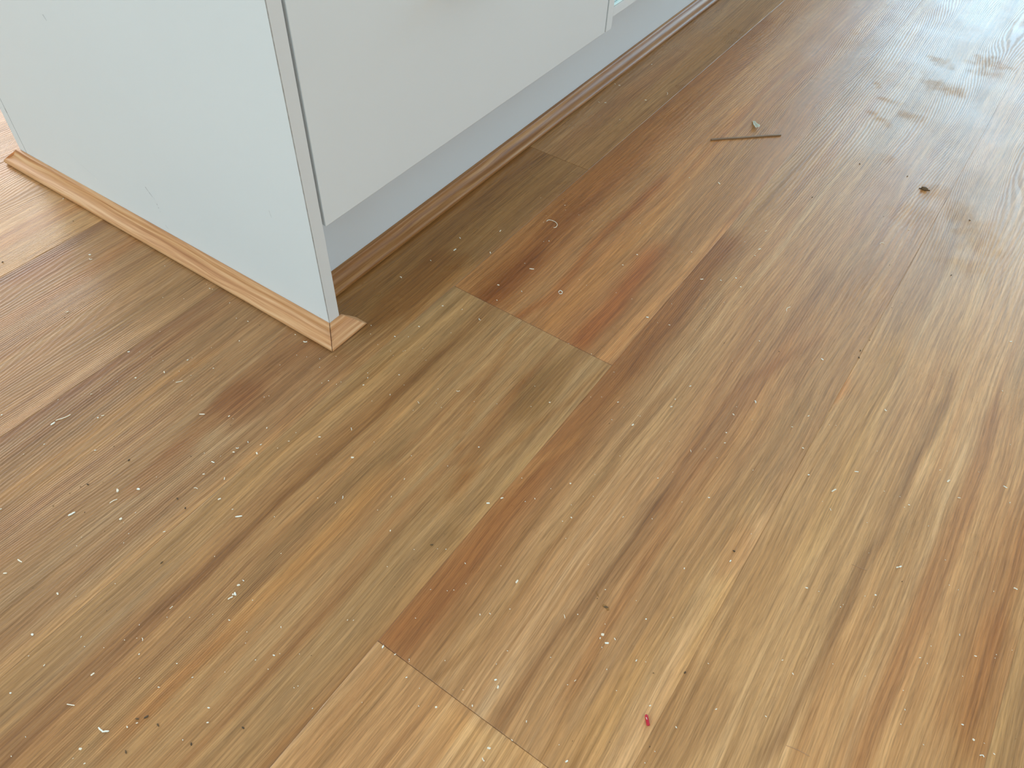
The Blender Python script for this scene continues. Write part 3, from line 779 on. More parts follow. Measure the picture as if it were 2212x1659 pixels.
 (0.6383,0.2301,1,'pale sawdust grain, nearest of its kind below the V-notched chip'),
 (0.6243,0.1673,1,'pale sawdust grain, second nearest of its kind below the V-notched chip'),
 (0.6213,0.1619,0,'tiny pale sawdust grain among those below the V-notched chip'),
 (0.5988,0.169,0,'tiny pale sawdust grain among those below the V-notched chip'),
 (0.7071,0.231,1,'pale sawdust grain, on the floor right of the V-notched chip'),
 (0.6706,0.1253,0,'tiny pale sawdust grain among those below the V-notched chip'),
 (0.6083,0.0894,0,'tiny pale sawdust grain among those below the V-notched chip'),
 (0.5963,0.1217,0,'tiny pale sawdust grain among those below the V-notched chip'),
 (0.5516,0.1197,0,'tiny pale sawdust grain among those below the V-notched chip'),
 (0.5294,0.2235,0,'tiny pale sawdust grain among those left of the V-notched chip'),
 (0.5232,0.2202,0,'tiny pale sawdust grain among those left of the V-notched chip'),
 (0.647,0.154,0,'tiny pale sawdust grain among those below the V-notched chip'),
 (0.577,0.2155,0,'tiny pale sawdust grain among those below the V-notched chip'),
 (0.6917,0.3105,0,'tiny pale sawdust grain among those right of the V-notched chip'),
 (0.6138,0.1719,0,'tiny pale sawdust grain among those below the V-notched chip'),
 (0.5833,0.0225,0,'tiny pale sawdust grain among those below the V-notched chip'),
 (0.606,0.0229,0,'tiny pale sawdust grain among those below the V-notched chip'),
 (0.6048,0.0194,0,'tiny pale sawdust grain among those below the V-notched chip'),
 (0.6293,0.0369,0,'tiny pale sawdust grain among those below the V-notched chip'),
 (0.6196,0.0431,0,'tiny pale sawdust grain among those below the V-notched chip'),
 (0.7005,0.0558,1,'pale sawdust grain, third nearest of its kind below the V-notched chip'),
 (0.6824,0.0304,0,'tiny pale sawdust grain among those below the V-notched chip'),
 (0.6773,0.0139,1,'pale sawdust grain, fourth nearest of its kind below the V-notched chip'),
 (0.6839,0.0125,0,'tiny pale sawdust grain among those below the V-notched chip'),
 (0.7421,0.0687,0,'tiny pale sawdust grain among those below the V-notched chip'),
 (0.7315,0.0562,0,'tiny pale sawdust grain among those below the V-notched chip'),
 (0.7313,0.0523,0,'tiny pale sawdust grain among those below the V-notched chip'),
 (0.6736,-0.0231,0,'tiny pale sawdust grain among those right of the red plastic plug'),
 (0.5919,-0.0643,1,'pale sawdust grain, fourth nearest of its kind right of the red plastic plug'),
 (0.7218,-0.0227,1,'pale sawdust grain, fifth nearest of its kind right of the red plastic plug'),
 (0.74,-0.0274,0,'tiny pale sawdust grain among those right of the red plastic plug'),
 (0.7484,-0.0314,1,'pale sawdust grain, sixth nearest of its kind right of the red plastic plug'),
 (0.6997,-0.0574,0,'tiny pale sawdust grain among those right of the red plastic plug'),
 (0.7119,0.019,0,'tiny pale sawdust grain among those below the V-notched chip'),
 (0.6433,-0.03,0,'tiny pale sawdust grain among those right of the red plastic plug'),
 (0.68,-0.0521,0,'tiny pale sawdust grain among those right of the red plastic plug'),
 (0.5869,-0.1109,1,'pale sawdust grain, third nearest of its kind right of the red plastic plug'),
 (0.6805,0.1004,0,'tiny pale sawdust grain among those below the V-notched chip'),
 (0.6885,0.1004,0,'tiny pale sawdust grain among those below the V-notched chip'),
 (0.7159,0.1183,0,'tiny pale sawdust grain among those below the V-notched chip'),
 (0.6171,-0.0359,0,'tiny pale sawdust grain among those right of the red plastic plug'),
 (-0.0233,0.837,1,'pale sawdust grain, second nearest of its kind left of the wooden stick'),
 (0.0255,0.6358,1,'pale sawdust grain, second nearest of its kind above the long hooked shaving'),
 (0.1899,0.5554,1,'pale sawdust grain, nearest of its kind left of the wooden stick'),
 (0.0054,0.1762,1,'pale sawdust grain, second nearest of its kind left of the long hooked shaving'),
 (0.1184,0.1658,1,'pale sawdust grain, second nearest of its kind below the long hooked shaving'),
 (0.094,0.1269,1,'pale sawdust grain, nearest of its kind left of the long hooked shaving'),
]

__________

### [GIVEN REQUEST]
Copy out all the data exactly; skip the pictures.

### [TASK ANSWER]
The Blender Python script for this scene continues. Write part 3, from line 779 on. More parts follow. Measure the picture as if it were 2212x1659 pixels.
 (0.6383,0.2301,1,'pale sawdust grain, nearest of its kind below the V-notched chip'),
 (0.6243,0.1673,1,'pale sawdust grain, second nearest of its kind below the V-notched chip'),
 (0.6213,0.1619,0,'tiny pale sawdust grain among those below the V-notched chip'),
 (0.5988,0.169,0,'tiny pale sawdust grain among those below the V-notched chip'),
 (0.7071,0.231,1,'pale sawdust grain, on the floor right of the V-notched chip'),
 (0.6706,0.1253,0,'tiny pale sawdust grain among those below the V-notched chip'),
 (0.6083,0.0894,0,'tiny pale sawdust grain among those below the V-notched chip'),
 (0.5963,0.1217,0,'tiny pale sawdust grain among those below the V-notched chip'),
 (0.5516,0.1197,0,'tiny pale sawdust grain among those below the V-notched chip'),
 (0.5294,0.2235,0,'tiny pale sawdust grain among those left of the V-notched chip'),
 (0.5232,0.2202,0,'tiny pale sawdust grain among those left of the V-notched chip'),
 (0.647,0.154,0,'tiny pale sawdust grain among those below the V-notched chip'),
 (0.577,0.2155,0,'tiny pale sawdust grain among those below the V-notched chip'),
 (0.6917,0.3105,0,'tiny pale sawdust grain among those right of the V-notched chip'),
 (0.6138,0.1719,0,'tiny pale sawdust grain among those below the V-notched chip'),
 (0.5833,0.0225,0,'tiny pale sawdust grain among those below the V-notched chip'),
 (0.606,0.0229,0,'tiny pale sawdust grain among those below the V-notched chip'),
 (0.6048,0.0194,0,'tiny pale sawdust grain among those below the V-notched chip'),
 (0.6293,0.0369,0,'tiny pale sawdust grain among those below the V-notched chip'),
 (0.6196,0.0431,0,'tiny pale sawdust grain among those below the V-notched chip'),
 (0.7005,0.0558,1,'pale sawdust grain, third nearest of its kind below the V-notched chip'),
 (0.6824,0.0304,0,'tiny pale sawdust grain among those below the V-notched chip'),
 (0.6773,0.0139,1,'pale sawdust grain, fourth nearest of its kind below the V-notched chip'),
 (0.6839,0.0125,0,'tiny pale sawdust grain among those below the V-notched chip'),
 (0.7421,0.0687,0,'tiny pale sawdust grain among those below the V-notched chip'),
 (0.7315,0.0562,0,'tiny pale sawdust grain among those below the V-notched chip'),
 (0.7313,0.0523,0,'tiny pale sawdust grain among those below the V-notched chip'),
 (0.6736,-0.0231,0,'tiny pale sawdust grain among those right of the red plastic plug'),
 (0.5919,-0.0643,1,'pale sawdust grain, fourth nearest of its kind right of the red plastic plug'),
 (0.7218,-0.0227,1,'pale sawdust grain, fifth nearest of its kind right of the red plastic plug'),
 (0.74,-0.0274,0,'tiny pale sawdust grain among those right of the red plastic plug'),
 (0.7484,-0.0314,1,'pale sawdust grain, sixth nearest of its kind right of the red plastic plug'),
 (0.6997,-0.0574,0,'tiny pale sawdust grain among those right of the red plastic plug'),
 (0.7119,0.019,0,'tiny pale sawdust grain among those below the V-notched chip'),
 (0.6433,-0.03,0,'tiny pale sawdust grain among those right of the red plastic plug'),
 (0.68,-0.0521,0,'tiny pale sawdust grain among those right of the red plastic plug'),
 (0.5869,-0.1109,1,'pale sawdust grain, third nearest of its kind right of the red plastic plug'),
 (0.6805,0.1004,0,'tiny pale sawdust grain among those below the V-notched chip'),
 (0.6885,0.1004,0,'tiny pale sawdust grain among those below the V-notched chip'),
 (0.7159,0.1183,0,'tiny pale sawdust grain among those below the V-notched chip'),
 (0.6171,-0.0359,0,'tiny pale sawdust grain among those right of the red plastic plug'),
 (-0.0233,0.837,1,'pale sawdust grain, second nearest of its kind left of the wooden stick'),
 (0.0255,0.6358,1,'pale sawdust grain, second nearest of its kind above the long hooked shaving'),
 (0.1899,0.5554,1,'pale sawdust grain, nearest of its kind left of the wooden stick'),
 (0.0054,0.1762,1,'pale sawdust grain, second nearest of its kind left of the long hooked shaving'),
 (0.1184,0.1658,1,'pale sawdust grain, second nearest of its kind below the long hooked shaving'),
 (0.094,0.1269,1,'pale sawdust grain, nearest of its kind left of the long hooked shaving'),
]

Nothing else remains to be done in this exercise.